Aceleração após retirada do Agenanistão

Após a retirada americana do Afeganistão, os Estados Unidos decidiram colocar todas as suas forças no desenvolvimento de sua política de segurança na zona do Indo-Pacífico. Trata-se de uma resposta às ambições da China nesta região do mundo que tem sido marcada por litígios de fronteiras marítimas e territoriais há vários anos.

Esse objetivo americano não é novo. A secretária de Estado Hillary Clinton fez da mudança de eixo de interesses do Oriente Médio para a Ásia uma prioridade em 2007, mas desde então a Primavera Árabe e a situação no Afeganistão foram mais ou menos adiando essa nova abordagem geoestratégica.

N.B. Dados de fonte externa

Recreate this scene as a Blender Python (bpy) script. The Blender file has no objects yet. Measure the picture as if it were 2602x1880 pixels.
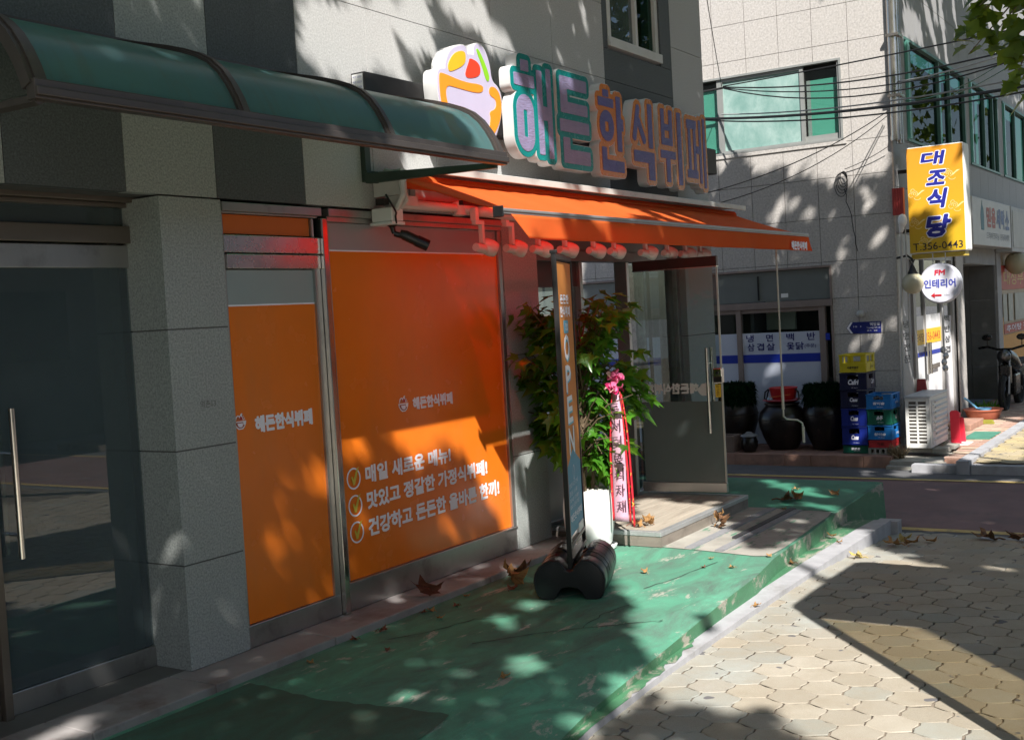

Donald Trump compartilhou essa visão e, agora, Joe Biden decidiu acelerar, fechando uma aliança com a Austrália e o Reino Unido, sob o risco de se desentender com um parceiro de longa data, neste caso a França.

O presidente americano também anunciou a realização de uma reunião do Quad (Diálogo Quadrilateral para Segurança) no dia 24 de setembro, em Washington, com a presença dos primeiros-ministros da Austrália, da Índia e do Japão para relançar um formato diplomático que vinha vegetando há vários anos e que deve agora desempenhar um papel central na preservação da paz e da segurança nesta região.

"Contenção"

A China imediatamente se sentiu alvo da nova aliança Aukus e denunciou um contrato "extremamente irresponsável", segundo o  correspondente local da RFI, Stéphane Lagarde. Entre os especialistas entrevistados pela mídia chinesa nesta quinta-feira (16), o termo mais citado era "contenção". Os Estados Unidos e seus aliados tentariam mais uma vez conter o desenvolvimento do poderio chinês no Pacífico.

Para o regime comunista, os três países levantaram uma pedra que vai cair sobre seus pés, como diz uma expressão chinesa. "A cooperação entre Estados Unidos, Reino Unido e Austrália em submarinos nucleares mina seriamente a paz e a estabilidade regional, e intensifica a corrida armamentista", declarou na tarde de quinta-feira, durante sua coletiva de imprensa diária, o porta-voz da diplomacia chinesa, Zhao Lijian.

O Global Times denuncia mais uma vez "uma mentalidade de guerra fria" e um "ato de extrema hostilidade", a clássica retórica da propaganda comunista, mas também uma preocupação real. Sob anonimato, um militar citado pelo jornal nacionalista disse que ao se tornar uma ameaça nuclear para outros países, "a Austrália é agora um alvo potencial em caso de guerra total".